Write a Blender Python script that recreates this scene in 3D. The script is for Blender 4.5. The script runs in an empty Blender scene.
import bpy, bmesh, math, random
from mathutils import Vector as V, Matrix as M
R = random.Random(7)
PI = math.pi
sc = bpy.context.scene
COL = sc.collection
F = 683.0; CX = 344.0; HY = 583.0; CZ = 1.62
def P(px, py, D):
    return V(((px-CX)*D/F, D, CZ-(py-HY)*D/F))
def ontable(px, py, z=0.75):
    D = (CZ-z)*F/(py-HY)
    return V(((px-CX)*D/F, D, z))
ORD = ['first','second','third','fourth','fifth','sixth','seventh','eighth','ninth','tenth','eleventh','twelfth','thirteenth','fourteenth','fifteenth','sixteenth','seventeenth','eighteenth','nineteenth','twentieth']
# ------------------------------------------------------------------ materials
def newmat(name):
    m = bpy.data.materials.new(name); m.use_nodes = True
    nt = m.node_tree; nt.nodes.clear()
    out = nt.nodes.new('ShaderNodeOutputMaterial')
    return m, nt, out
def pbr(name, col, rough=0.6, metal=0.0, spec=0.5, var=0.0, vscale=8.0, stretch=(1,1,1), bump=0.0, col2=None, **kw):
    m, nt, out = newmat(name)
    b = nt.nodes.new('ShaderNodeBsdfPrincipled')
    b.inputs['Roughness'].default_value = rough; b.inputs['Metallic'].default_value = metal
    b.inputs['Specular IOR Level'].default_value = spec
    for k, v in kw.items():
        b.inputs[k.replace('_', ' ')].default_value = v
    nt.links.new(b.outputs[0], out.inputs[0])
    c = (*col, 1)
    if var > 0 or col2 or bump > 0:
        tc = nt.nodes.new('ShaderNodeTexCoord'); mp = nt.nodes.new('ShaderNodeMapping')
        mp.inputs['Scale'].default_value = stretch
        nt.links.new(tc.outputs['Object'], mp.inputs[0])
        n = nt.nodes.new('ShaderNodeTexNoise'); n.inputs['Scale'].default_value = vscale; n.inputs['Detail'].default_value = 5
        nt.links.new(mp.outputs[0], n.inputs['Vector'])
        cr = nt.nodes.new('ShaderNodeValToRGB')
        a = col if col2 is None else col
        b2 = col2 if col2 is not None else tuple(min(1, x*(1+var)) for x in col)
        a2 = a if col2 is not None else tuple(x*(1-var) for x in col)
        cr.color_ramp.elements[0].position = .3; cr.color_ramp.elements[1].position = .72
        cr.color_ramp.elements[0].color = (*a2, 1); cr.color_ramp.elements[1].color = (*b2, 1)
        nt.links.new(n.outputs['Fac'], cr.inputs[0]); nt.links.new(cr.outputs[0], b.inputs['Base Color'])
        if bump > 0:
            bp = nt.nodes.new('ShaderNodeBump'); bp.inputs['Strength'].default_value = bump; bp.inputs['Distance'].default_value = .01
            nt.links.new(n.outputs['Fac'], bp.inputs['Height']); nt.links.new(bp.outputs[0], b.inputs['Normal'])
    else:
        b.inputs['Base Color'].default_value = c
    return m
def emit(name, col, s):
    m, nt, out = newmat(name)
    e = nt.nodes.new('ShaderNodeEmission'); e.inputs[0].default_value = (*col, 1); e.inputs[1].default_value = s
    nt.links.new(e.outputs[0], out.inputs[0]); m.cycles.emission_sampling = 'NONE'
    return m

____

**WHAT YOU WILL DO**
Restate the whole of the material exactly.

**SOLVED EXERCISE**
Write a Blender Python script that recreates this scene in 3D. The script is for Blender 4.5. The script runs in an empty Blender scene.
import bpy, bmesh, math, random
from mathutils import Vector as V, Matrix as M
R = random.Random(7)
PI = math.pi
sc = bpy.context.scene
COL = sc.collection
F = 683.0; CX = 344.0; HY = 583.0; CZ = 1.62
def P(px, py, D):
    return V(((px-CX)*D/F, D, CZ-(py-HY)*D/F))
def ontable(px, py, z=0.75):
    D = (CZ-z)*F/(py-HY)
    return V(((px-CX)*D/F, D, z))
ORD = ['first','second','third','fourth','fifth','sixth','seventh','eighth','ninth','tenth','eleventh','twelfth','thirteenth','fourteenth','fifteenth','sixteenth','seventeenth','eighteenth','nineteenth','twentieth']
# ------------------------------------------------------------------ materials
def newmat(name):
    m = bpy.data.materials.new(name); m.use_nodes = True
    nt = m.node_tree; nt.nodes.clear()
    out = nt.nodes.new('ShaderNodeOutputMaterial')
    return m, nt, out
def pbr(name, col, rough=0.6, metal=0.0, spec=0.5, var=0.0, vscale=8.0, stretch=(1,1,1), bump=0.0, col2=None, **kw):
    m, nt, out = newmat(name)
    b = nt.nodes.new('ShaderNodeBsdfPrincipled')
    b.inputs['Roughness'].default_value = rough; b.inputs['Metallic'].default_value = metal
    b.inputs['Specular IOR Level'].default_value = spec
    for k, v in kw.items():
        b.inputs[k.replace('_', ' ')].default_value = v
    nt.links.new(b.outputs[0], out.inputs[0])
    c = (*col, 1)
    if var > 0 or col2 or bump > 0:
        tc = nt.nodes.new('ShaderNodeTexCoord'); mp = nt.nodes.new('ShaderNodeMapping')
        mp.inputs['Scale'].default_value = stretch
        nt.links.new(tc.outputs['Object'], mp.inputs[0])
        n = nt.nodes.new('ShaderNodeTexNoise'); n.inputs['Scale'].default_value = vscale; n.inputs['Detail'].default_value = 5
        nt.links.new(mp.outputs[0], n.inputs['Vector'])
        cr = nt.nodes.new('ShaderNodeValToRGB')
        a = col if col2 is None else col
        b2 = col2 if col2 is not None else tuple(min(1, x*(1+var)) for x in col)
        a2 = a if col2 is not None else tuple(x*(1-var) for x in col)
        cr.color_ramp.elements[0].position = .3; cr.color_ramp.elements[1].position = .72
        cr.color_ramp.elements[0].color = (*a2, 1); cr.color_ramp.elements[1].color = (*b2, 1)
        nt.links.new(n.outputs['Fac'], cr.inputs[0]); nt.links.new(cr.outputs[0], b.inputs['Base Color'])
        if bump > 0:
            bp = nt.nodes.new('ShaderNodeBump'); bp.inputs['Strength'].default_value = bump; bp.inputs['Distance'].default_value = .01
            nt.links.new(n.outputs['Fac'], bp.inputs['Height']); nt.links.new(bp.outputs[0], b.inputs['Normal'])
    else:
        b.inputs['Base Color'].default_value = c
    return m
def emit(name, col, s):
    m, nt, out = newmat(name)
    e = nt.nodes.new('ShaderNodeEmission'); e.inputs[0].default_value = (*col, 1); e.inputs[1].default_value = s
    nt.links.new(e.outputs[0], out.inputs[0]); m.cycles.emission_sampling = 'NONE'
    return m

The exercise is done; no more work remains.